▶ Stated problem:
Print exactly the lines from the first one down to the line that contains "S.camera = cam", both included, and skip the pictures.

[start]

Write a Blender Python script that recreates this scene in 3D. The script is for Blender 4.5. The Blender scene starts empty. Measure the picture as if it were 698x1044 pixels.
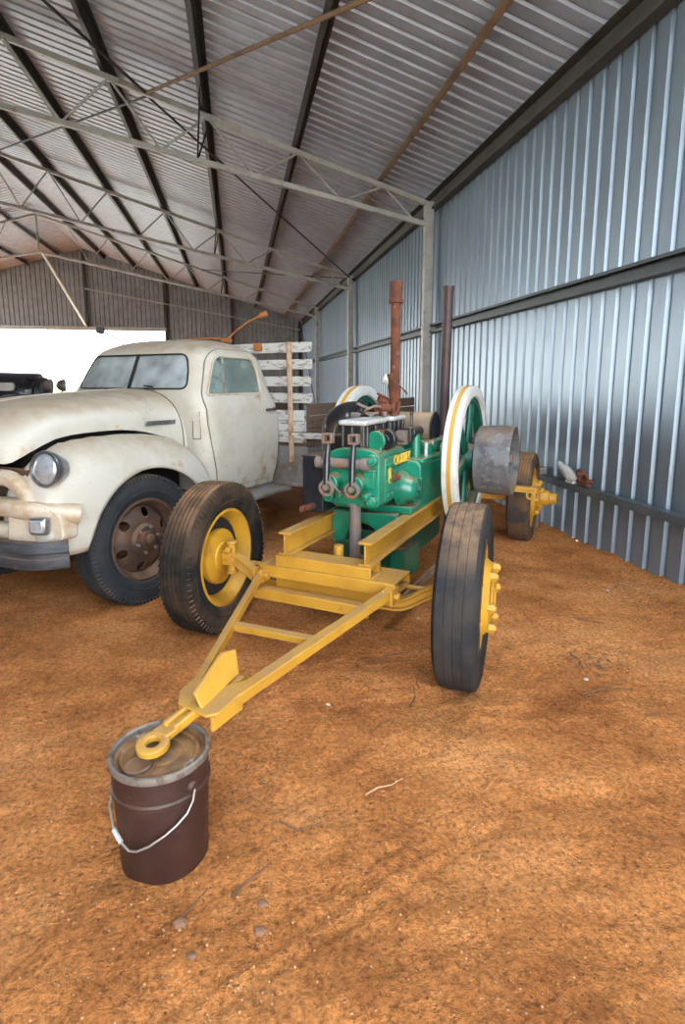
import bpy, bmesh, math, random
from mathutils import Vector, Matrix, noise as mn
random.seed(7)
C = bpy.context.scene.collection
S = bpy.context.scene
PI = math.pi
R = math.radians

# ------------------------------------------------------------------ camera
cam_d = bpy.data.cameras.new('camera')
cam = bpy.data.objects.new('camera', cam_d)
C.objects.link(cam)
cam.location = (0, 0, 1.5)
cam.rotation_euler = (R(90 - 9.372), 0, R(-10.41))
cam_d.sensor_fit = 'VERTICAL'
cam_d.sensor_height = 36
cam_d.lens = 580 / 1044 * 36
cam_d.shift_y = -0.03475
cam_d.clip_end = 500
S.camera = cam

# ------------------------------------------------------------------ world, sun, exposure
w = bpy.data.worlds.new('sky')
S.world = w
w.use_nodes = True
nt = w.node_tree
nt.nodes.clear()
o_ = nt.nodes.new('ShaderNodeOutputWorld')
b_ = nt.nodes.new('ShaderNodeBackground')
tc_ = nt.nodes.new('ShaderNodeTexCoord')
sp_ = nt.nodes.new('ShaderNodeSeparateXYZ')
rp_ = nt.nodes.new('ShaderNodeValToRGB')
rp_.color_ramp.elements[0].position = 0.0
rp_.color_ramp.elements[0].color = (1.0, 0.97, 0.93, 1)
rp_.color_ramp.elements[1].position = 0.45
rp_.color_ramp.elements[1].color = (0.74, 0.87, 1.0, 1)
nt.links.new(tc_.outputs['Generated'], sp_.inputs[0])
nt.links.new(sp_.outputs['Z'], rp_.inputs[0])
nt.links.new(rp_.outputs[0], b_.inputs[0])
b_.inputs[1].default_value = 2.6
nt.links.new(b_.outputs[0], o_.inputs[0])

sun_d = bpy.data.lights.new('sun', 'SUN')
sun_d.energy = 10.0
sun_d.angle = R(0.6)
sun_d.color = (1.0, 0.94, 0.85)
sun = bpy.data.objects.new('sun', sun_d)
C.objects.link(sun)
sun.rotation_euler = (R(-3), R(60), 0)

S.view_settings.view_transform = 'Standard'
S.view_settings.look = 'None'
S.view_settings.exposure = 2.08
S.view_settings.gamma = 1.0
S.view_settings.use_curve_mapping = False
S.cycles.max_bounces = 10
S.cycles.diffuse_bounces = 6

# ------------------------------------------------------------------ materials
def newmat(name):
    m = bpy.data.materials.new(name)
    m.use_nodes = True
    n = m.node_tree
    return m, n, n.nodes['Principled BSDF']

def pmat(name, c1, c2=None, scale=6, lo=.5, hi=.62, c3=None, scale3=20, lo3=.58, hi3=.68,
         rough=.5, metal=0.0, bump=0.0, bscale=80, dust=None, dustamt=.7, stretch=(1, 1, 1), spec=.5, coat=0):
    """paint / metal: base c1, patches c2 and c3 from noise, settled dust on upward faces"""
    m, n, p = newmat(name)
    N, L = n.nodes, n.links
    tc = N.new('ShaderNodeTexCoord')
    mp = N.new('ShaderNodeMapping')
    mp.inputs['Scale'].default_value = stretch
    L.new(tc.outputs['Object'], mp.inputs[0])
    col = None
    def rgb(c):
        v = N.new('ShaderNodeRGB'); v.outputs[0].default_value = (*c, 1); return v.outputs[0]
    def nramp(sc, a, b, det=8, off=0):
        t = N.new('ShaderNodeTexNoise'); t.inputs['Scale'].default_value = sc; t.inputs['Detail'].default_value = det
        t.inputs['Roughness'].default_value = .62
        L.new(mp.outputs[0], t.inputs['Vector'])
        r = N.new('ShaderNodeMapRange'); r.inputs[1].default_value = a; r.inputs[2].default_value = b
        L.new(t.outputs['Fac'], r.inputs[0]); return r.outputs[0]
    def mix(f, a, b):
        x = N.new('ShaderNodeMix'); x.data_type = 'RGBA'
        L.new(f, x.inputs[0]); L.new(a, x.inputs[6]); L.new(b, x.inputs[7]); return x.outputs[2]
    col = rgb(c1)
    if c2: col = mix(nramp(scale, lo, hi), col, rgb(c2))
    if c3: col = mix(nramp(scale3, lo3, hi3), col, rgb(c3))
    if dust:
        g = N.new('ShaderNodeNewGeometry'); s = N.new('ShaderNodeSeparateXYZ')
        L.new(g.outputs['Normal'], s.inputs[0])
        r = N.new('ShaderNodeMapRange'); r.inputs[1].default_value = .45; r.inputs[2].default_value = .95
        L.new(s.outputs['Z'], r.inputs[0])
        mu = N.new('ShaderNodeMath'); mu.operation = 'MULTIPLY'
        L.new(r.outputs[0], mu.inputs[0]); L.new(nramp(9, .25, .6), mu.inputs[1])
        m2 = N.new('ShaderNodeMath'); m2.operation = 'MULTIPLY'; m2.inputs[1].default_value = dustamt
        L.new(mu.outputs[0], m2.inputs[0])
        col = mix(m2.outputs[0], col, rgb(dust))
    L.new(col, p.inputs['Base Color'])
    p.inputs['Roughness'].default_value = rough
    p.inputs['Metallic'].default_value = metal
    p.inputs['Specular IOR Level'].default_value = spec
    if coat: p.inputs['Coat Weight'].default_value = coat
    if bump:
        t = N.new('ShaderNodeTexNoise'); t.inputs['Scale'].default_value = bscale; t.inputs['Detail'].default_value = 6
        L.new(mp.outputs[0], t.inputs['Vector'])
        b = N.new('ShaderNodeBump'); b.inputs['Strength'].default_value = bump; b.inputs['Distance'].default_value = .01
        L.new(t.outputs['Fac'], b.inputs['Height']); L.new(b.outputs[0], p.inputs['Normal'])
    return m

DUST = (.36, .19, .095)
def ground_mat():
    m, n, p = newmat('red_sand')
    N, L = n.nodes, n.links
    tc = N.new('ShaderNodeTexCoord')
    def nz(sc, det=8, rg=.6):
        t = N.new('ShaderNodeTexNoise'); t.inputs['Scale'].default_value = sc; t.inputs['Detail'].default_value = det
        t.inputs['Roughness'].default_value = rg
        L.new(tc.outputs['Object'], t.inputs['Vector']); return t.outputs['Fac']
    def ramp(f, st):
        r = N.new('ShaderNodeValToRGB'); e = r.color_ramp.elements
        while len(e) < len(st): e.new(.5)
        for i, (ps, c) in enumerate(st): e[i].position = ps; e[i].color = (*c, 1)
        L.new(f, r.inputs[0]); return r.outputs[0]
    def mix(f, a, b, bl='MIX'):
        x = N.new('ShaderNodeMix'); x.data_type = 'RGBA'; x.blend_type = bl
        if isinstance(f, float): x.inputs[0].default_value = f
        else: L.new(f, x.inputs[0])
        L.new(a, x.inputs[6]); L.new(b, x.inputs[7]); return x.outputs[2]
    base = ramp(nz(1.6, 10, .65), [(.32, (.34, .112, .030)), (.5, (.59, .222, .065)), (.7, (.74, .32, .115))])
    fine = ramp(nz(55, 6, .7), [(.32, (.42, .40, .38)), (.5, (1, 1, 1)), (.68, (1.4, 1.36, 1.3))])
    col = mix(1.0, base, fine, 'MULTIPLY')
    v = N.new('ShaderNodeTexVoronoi'); v.inputs['Scale'].default_value = 75
    L.new(tc.outputs['Object'], v.inputs['Vector'])
    lt = N.new('ShaderNodeMapRange'); lt.inputs[1].default_value = .30; lt.inputs[2].default_value = .18
    L.new(v.outputs['Distance'], lt.inputs[0])
    sel = N.new('ShaderNodeSeparateColor'); L.new(v.outputs['Color'], sel.inputs[0])
    gt = N.new('ShaderNodeMath'); gt.operation = 'GREATER_THAN'; gt.inputs[1].default_value = .80
    L.new(sel.outputs[0], gt.inputs[0])
    ml = N.new('ShaderNodeMath'); ml.operation = 'MULTIPLY'
    L.new(lt.outputs[0], ml.inputs[0]); L.new(gt.outputs[0], ml.inputs[1])
    pc = ramp(sel.outputs[1], [(0, (.16, .07, .035)), (.5, (.55, .28, .13)), (1, (.68, .45, .28))])
    col = mix(ml.outputs[0], col, pc)
    dk = ramp(nz(38, 12, .82), [(.34, (.22, .19, .17)), (.43, (1, 1, 1))])
    col = mix(1.0, col, dk, 'MULTIPLY')
    L.new(col, p.inputs['Base Color'])
    p.inputs['Roughness'].default_value = .95
    p.inputs['Specular IOR Level'].default_value = .15
    a = N.new('ShaderNodeMath'); a.operation = 'MULTIPLY'; a.inputs[1].default_value = .6
    L.new(nz(22, 10, .72), a.inputs[0])
    ad = N.new('ShaderNodeMath'); ad.operation = 'MULTIPLY_ADD'; ad.inputs[1].default_value = .22
    L.new(ml.outputs[0], ad.inputs[0]); L.new(a.outputs[0], ad.inputs[2])
    ad2 = N.new('ShaderNodeMath'); ad2.operation = 'MULTIPLY_ADD'; ad2.inputs[1].default_value = .35
    L.new(nz(90, 4, .6), ad2.inputs[0]); L.new(ad.outputs[0], ad2.inputs[2])
    b = N.new('ShaderNodeBump'); b.inputs['Strength'].default_value = 1.0; b.inputs['Distance'].default_value = .05
    L.new(ad2.outputs[0], b.inputs['Height']); L.new(b.outputs[0], p.inputs['Normal'])
    return m

def glass_mat(name, tint, dirt_sheen, amt):
    m, n, p = newmat(name)
    N, L = n.nodes, n.links
    out = N['Material Output']
    tr = N.new('ShaderNodeBsdfTransparent'); tr.inputs[0].default_value = (*tint, 1)
    gl = N.new('ShaderNodeBsdfGlossy'); gl.inputs['Roughness'].default_value = .04
    df = N.new('ShaderNodeBsdfDiffuse'); df.inputs[0].default_value = (*dirt_sheen, 1)
    fr = N.new('ShaderNodeFresnel'); fr.inputs[0].default_value = 1.5
    tx = N.new('ShaderNodeTexNoise'); tx.inputs['Scale'].default_value = 5
    tc = N.new('ShaderNodeTexCoord'); L.new(tc.outputs['Object'], tx.inputs['Vector'])
    mr = N.new('ShaderNodeMapRange'); mr.inputs[1].default_value = .3; mr.inputs[2].default_value = .7
    mr.inputs[3].default_value = amt * .6; mr.inputs[4].default_value = amt * 1.4
    L.new(tx.outputs['Fac'], mr.inputs[0])
    m1 = N.new('ShaderNodeMixShader'); L.new(mr.outputs[0], m1.inputs[0]); L.new(tr.outputs[0], m1.inputs[1]); L.new(df.outputs[0], m1.inputs[2])
    m2 = N.new('ShaderNodeMixShader'); L.new(fr.outputs[0], m2.inputs[0]); L.new(m1.outputs[0], m2.inputs[1]); L.new(gl.outputs[0], m2.inputs[2])
    L.new(m2.outputs[0], out.inputs['Surface'])
    return m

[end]

▶ Answer to the exercise:
Write a Blender Python script that recreates this scene in 3D. The script is for Blender 4.5. The Blender scene starts empty. Measure the picture as if it were 698x1044 pixels.
import bpy, bmesh, math, random
from mathutils import Vector, Matrix, noise as mn
random.seed(7)
C = bpy.context.scene.collection
S = bpy.context.scene
PI = math.pi
R = math.radians

# ------------------------------------------------------------------ camera
cam_d = bpy.data.cameras.new('camera')
cam = bpy.data.objects.new('camera', cam_d)
C.objects.link(cam)
cam.location = (0, 0, 1.5)
cam.rotation_euler = (R(90 - 9.372), 0, R(-10.41))
cam_d.sensor_fit = 'VERTICAL'
cam_d.sensor_height = 36
cam_d.lens = 580 / 1044 * 36
cam_d.shift_y = -0.03475
cam_d.clip_end = 500
S.camera = cam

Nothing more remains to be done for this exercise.